3/10
Hell wasn't yet a popping'.
4 September 2015
Warning: Spoilers
After a few features and shorts over at Warner Brothers, the comedy team of Olsen and Johnson (once called the poor man's Abbot and Costello because of their attempts to rival them at Universal) tried two films at second string studio Republic with weak results. They are a duo of shyster con-men kicked out of the city for an apparent oil scam, and so they head to the country with their dumber than dirt secretary Joyce Compton and her huge Great Dane Prince (playing a pooch named Fluffy).

There, the scam starts all over again, but they appear to be on the up and up, with support from a respected citizen from the small borough (Lila Lee) who tries to hold off the townsfolk from trying to string them up when it appears that the boys have run off with the money. Pedestrian comedy is abound, and there are only a few mildly amusing moments with the duo, Ms. Compton, Fluffy and a run-away boy (Sammy McKim) all trying to squeeze in one car.

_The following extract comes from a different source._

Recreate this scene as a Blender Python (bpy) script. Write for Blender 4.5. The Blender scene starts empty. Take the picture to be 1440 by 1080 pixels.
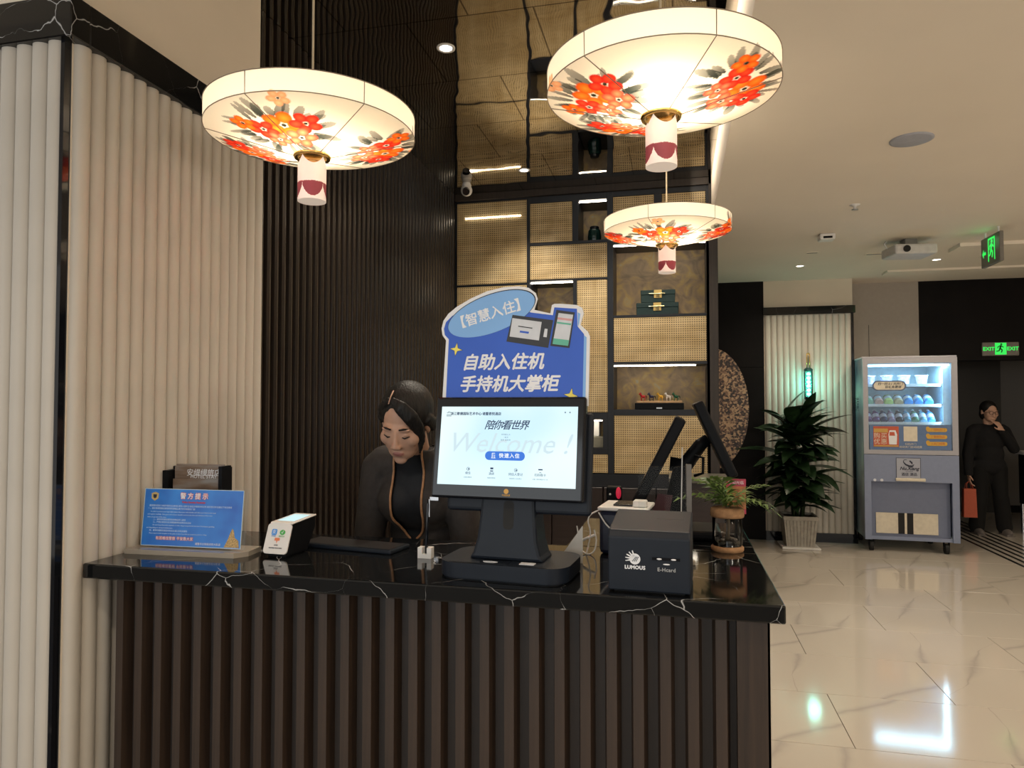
import bpy, bmesh, math, random
import numpy as np
from mathutils import Vector, Matrix, Euler
from mathutils.bvhtree import BVHTree

random.seed(7)
SC = bpy.context.scene
COL = SC.collection
PI = math.pi
R = math.radians

# ---------------------------------------------------------------- camera
cam = bpy.data.cameras.new('camera')
cam.sensor_width = 36.0
cam.lens = 24.75
cam.clip_start = 0.05
cam.clip_end = 100
camo = bpy.data.objects.new('camera', cam)
COL.objects.link(camo)
camo.location = (0, 0, 1.5)
camo.rotation_euler = (R(91.74), 0, R(13.07))
SC.camera = camo

# ---------------------------------------------------------------- world, light, exposure
SC.view_settings.view_transform = 'Standard'
SC.view_settings.look = 'None'
SC.view_settings.exposure = 0.0
SC.view_settings.gamma = 1.0
SC.view_settings.use_curve_mapping = False
W = bpy.data.worlds.new('world')
SC.world = W
W.use_nodes = True
W.node_tree.nodes['Background'].inputs[0].default_value = (1.0, 0.94, 0.86, 1)
W.node_tree.nodes['Background'].inputs[1].default_value = 0.85


def light(name, kind, loc, energy, color=(1, 1, 1), rot=(0, 0, 0), **kw):
    l = bpy.data.lights.new(name, kind)
    l.energy = energy
    l.color = color
    for k, v in kw.items():
        setattr(l, k, v)
    o = bpy.data.objects.new(name, l)
    o.location = loc
    o.rotation_euler = rot
    COL.objects.link(o)
    return o


WARM = (1.0, 0.83, 0.63)
# daylight falling in through the entrance glazing behind the photographer
light('entrance_daylight', 'AREA', (-2.2, -3.6, 1.7), 62, (0.84, 0.93, 1.0), (R(90), 0, 0), shape='RECTANGLE', size=4.5, size_y=2.6)
# added fill lights out of view, put in to brighten the lobby ceiling
for p in ((2.6, -1.2, 1.9), (4.7, 2.6, 1.9)):
    light('added_ceiling_fill', 'POINT', p, 70, (1.0, 0.89, 0.74), shadow_soft_size=0.25)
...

The streamlined feature seems to be short a reel, apparently chopped down for T. V. viewing at the expense of some possibly important footage which tied everything together; T. V. editors back in the day seemed to do this a lot with old movies. While their Warner Brothers films and shorts had the type of gags that Olsen and Johnson were famous for (they were certainly around long before Abbott and Costello), the cut material could possibly be censored material that the editors found offensive or possibly extraneous, or most likely, just laziness on the part of those who had the power of the scissor. But with one more feature to go, it wouldn't be long before the two comics headed back to Broadway and had a success that later worked on film and is what they are best remembered for.